Let the ball of dough rise in a warm place for at least an hour, or even two hours, in a covered bowl.

While the dough is rising, cook the bacon in a skillet. Mix the cream and eggs together in a bowl. Season to taste with salt (remember that the bacon is salty), pepper, and the nutmeg. Let the mixture warm up to room temperature as the dough rises.

When the dough has nearly doubled in volume, lightly flour a big pie plate (11" or 28 cm). Punch the dough down and either roll it out into a round shape the size of the plate or just spread it in the plate using your hands. Use a pie plate with slanted sides so that you can form a border of dough all around the edge, making a shape that will hold in the liquid filling. Let the dough rise in the pie plate for another 20 to 30 minutes so that the edges puff up.

Finally, use your hands to  flatten or punch down the bottom of the crust, leaving the border high and puffy. Spread the bacon over the crust and pour on the cream and egg filling.

Cook the tart in a 180ºC / 350ºF oven for 25 minutes or until the filling is set and the crust is lightly browned. Serve warm or cold.

You might notice in my pictures that I added some cheese to the cream and egg filling. Yes I did. That's because I had some cheese I wanted to use up (Comté and Cantal) and also because I didn't have 200 grams of bacon, but just 150 grams. The toutché was going to be our lunch, with no bread and just a green salad alongside, so the cheese wasn't excessive.

Any quiche you like to make — spinach, broccoli, tomato — would be good with this bread-like — it can be called pain brioché — crust, and you don't need to serve bread with it. That would be overkill.


  1. My first thought, looking at the lead picture was how much the edge crust looked like deep pan pizza.

    Minus the egg, Ken, that is almost the same recipe that I use for pizza base... I substitute olive oil for the butter.

    I think I'll try this dough in the breadmaker... or dough machine as I call it now... I've done brioche dough in it very successfully... so I've no worries adding eggs in the machine.

  2. Well, olive oil changes the taste completely, and I wonder if you put as much olive oil in pizza dough as you put butter in this dough. Any bread or pizza dough would work, actually.

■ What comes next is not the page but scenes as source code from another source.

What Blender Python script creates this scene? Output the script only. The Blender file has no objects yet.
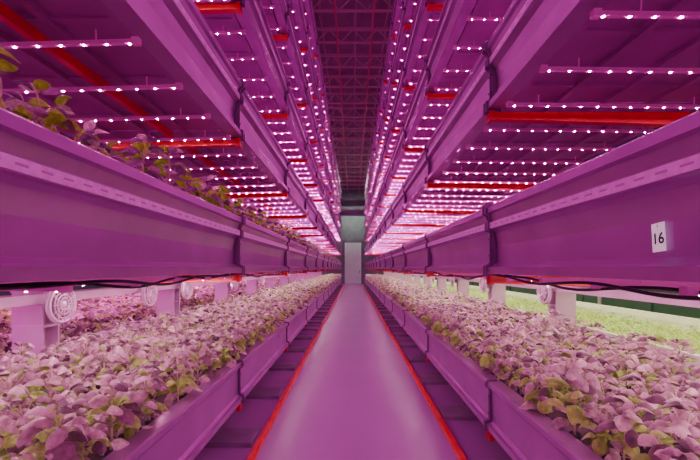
import bpy, math, random, bmesh
import numpy as np
from mathutils import Vector, Matrix
random.seed(7)
scene = bpy.context.scene
COL = scene.collection
EYE = 1.5
NT = 7
def B(t): return .34 if t == 0 else 1.46 + 1.18*(t-1)
SP = {-1: 2.5, 1: 2.4}
NBS = {-1: 14, 1: 15}
J0 = {-1: -1.5, 1: -1.9}
def joint(s, i): return J0[s] + SP[s]*i
YEND = 34.1

# ------------------------------------------------ materials
def mat(name, col, rough=.5, metal=0.0, noise=0.0, nscale=6.0, bump=0.0, emis=None, estr=0.0, coat=0.0):
    m = bpy.data.materials.new(name); m.use_nodes = True
    nt = m.node_tree; b = nt.nodes['Principled BSDF']
    b.inputs['Base Color'].default_value = (*col, 1)
    b.inputs['Roughness'].default_value = rough
    b.inputs['Metallic'].default_value = metal
    if coat: b.inputs['Coat Weight'].default_value = coat
    if emis:
        b.inputs['Emission Color'].default_value = (*emis, 1)
        b.inputs['Emission Strength'].default_value = estr
    if noise or bump:
        tc = nt.nodes.new('ShaderNodeTexCoord'); n = nt.nodes.new('ShaderNodeTexNoise')
        n.inputs['Scale'].default_value = nscale; n.inputs['Detail'].default_value = 5
        nt.links.new(tc.outputs['Object'], n.inputs['Vector'])
        if noise:
            r = nt.nodes.new('ShaderNodeValToRGB')
            r.color_ramp.elements[0].position = .3; r.color_ramp.elements[1].position = .7
            r.color_ramp.elements[0].color = (*[c*(1-noise) for c in col], 1)
            r.color_ramp.elements[1].color = (*[min(1, c*(1+noise)) for c in col], 1)
            nt.links.new(n.outputs['Fac'], r.inputs['Fac'])
            nt.links.new(r.outputs['Color'], b.inputs['Base Color'])
        if bump:
            bp = nt.nodes.new('ShaderNodeBump'); bp.inputs['Strength'].default_value = bump
            bp.inputs['Distance'].default_value = .01
            nt.links.new(n.outputs['Fac'], bp.inputs['Height'])
            nt.links.new(bp.outputs['Normal'], b.inputs['Normal'])
    return m

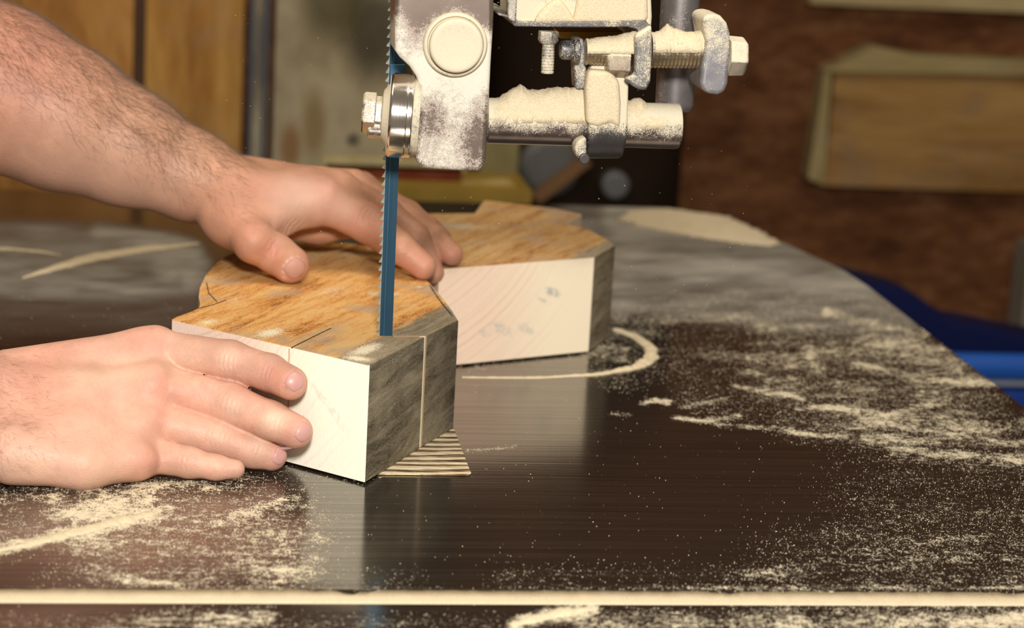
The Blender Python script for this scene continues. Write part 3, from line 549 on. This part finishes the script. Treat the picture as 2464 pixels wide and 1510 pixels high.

    I didn't say so in the post, but I substituted corn meal for about a third of the flour in my version. I like corn meal.

    Most of the recipes for toutché dough that I've found call for making it in an MAP (machine à pain).

  3. Interesting recipe, I have bookmarked this one as well as the toutché sucré from last week. All I have to do now is get my act together and spend a bit more time in the kitchen. With all this rain I have spent more time at the computer as it is the warmest room in the house!! Keep well you 2 Diane

  4. It looks mighty appetizing!

    I should wait after lunch to read your blog. Now I'm starved!

  5. Well, now, that looks mighty interesting. There are so many interesting French dishes out there :)

  6. Thinking about it, would you say it's a pizza à la Lorraine? Since the crust [dough] looks very much like that of a thick American pizza.

    Could use a filling of choucroute and slices of Morteau sausage. Will look like a pepperoni pizza! Joining three French provinces together: Alsace, Lorraine and Franche-Comté. Some sort of a Federal Pizza!

  7. I've been putting some corn meal in my pizza dough also. I make it in my bread machine and freeze a couple of doughs for later.

    I bet your touché salé was tasty!

    I've already voted. I hope we know the winner by my bedtime- I think Ohio will tell the tale this year.

  8. I thought just the same as Tim...deep dish pizza. Looks mighty delish!

  9. CHM... The Staff always feels hungry after reading Ken's recipe entries.
    Ken... I've watched the Staff using that breadmaker thingy... he puts 50ml of oil in instead of butter... when he's making bread he uses the 30% walnut oil from the Vigean oilery.

  10. Bonjour Cousin

    Speaking of food. I was reading that La Bergerie had planned a special dining event for tonight with a menu that would have cost $195 per person. However Sandy put a dent in that event - instead of serving Krug ( their warehouse is underwater in NJ) the owners will serve la Veuve instead and they have brought it down to $130.
    Just wondering who have reserved ! Les Bleus ou les Rouges LOL!!!!!

  11. The toutché dough might look like pizza crust, but remember that it has not only egg but milk and cream in it too. It's not the same thing at all, though a crust made of bread dough with, say, olive oil in it would be good too... just different.

    It is true however that French food is just another version of Italian or American food, n'est-ce pas?

  12. Ken, as usual, you’re so right! LOL

    Bonjour Cousine,

    If my memory serves me well, I used to go years ago to La Bergerie when it was located on Wilson Blvd. in Arlington, before it moved to Alexandria. I probably went once to that new location. French restaurants are very expensive, but even at a reduced price of $130 per person it is a little too much [since I don’t really like the bubbly]. To celebrate, I’m going to have lunch Thursday at Mon ami Gabi in Bethesda with friends. It will certainly be as good and , no doubt, much cheaper!

  13. Looks heavenly and perfect for a cold day. I will definitely be trying this out. Merci!